The important part is, however, in legal scholarship you can be held responsible for a crime if you were simply a part of the scheme. Your role in the crime will be a factor when the judge issues a sentence, but she is not entirely innocent. Even if Michael Berg did disclose the details on her illiteracy to the judge, she would not be without a life sentence.


Hanna was probably guilty but you would have to question her overall intelligence. In the film she had no understanding of right or wrong. First of all having an affair with a kid.she saw nothing wrong with this and also in court she saw nothing wrong with condemning 300 people to death. I think she was a pawn and was took advantage of due to her lack of intelligence or understanding of situations so ultimately I could not find her guilty.a misfortune misled woman.


In response to the poster above who remarks that Hanna was not intelligent and could thus not distinguish right from wrong, I would like to make a comment.Hanna was not unintelligent.
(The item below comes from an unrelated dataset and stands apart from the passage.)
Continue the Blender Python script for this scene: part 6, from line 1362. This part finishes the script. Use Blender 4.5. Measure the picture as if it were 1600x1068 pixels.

Her actions had nothing to do with intelligence. Hanna's illiteracy resulted in the facts that she could not appreciate or recognize ambiguity or recognize that she--not others--had the power to make choices for herself. Being a prisoner of her illiteracy, she did not recognize that she had the power to choose to open the door. She could not understand subtlety or irony or paradox or "breaking the rules" because she was a "black or white" or either/or thinker. Hanna was both guilty because she sent women to their deaths and did not open the doors, but not guilty because she did not understand that she had the power to make choices that were not the rules imposed on her by her authorities. Tragically, the greatest victim in "The Reader" is Hanna.


it seems to me that the whole theme of the movie was that she had decided to cover up being illiterate at all costs ------- and she proved it by agreeing to be the fall guy for all six guards


Hanna is a morally ambiguous character. I have read that some believe she was based on Ilsa Koch, but the crimes and cruelty that Hanna was accused of pale in comparison to the cruelty that Ilsa exhibited. Certainly Hanna was guilty of the crime at the church, but no more than the other defendants and due to her illiteracy, maybe, just maybe, a little less. Still, she had more than enough guilt on her conscience and when, she was finally able to read about what the consequences were for those people, her guilt became overwhelming. So yeah.. she was guilty, but in more than just the legal sense. After all, the story is about the German people dealing with the guilt of the Holocaust.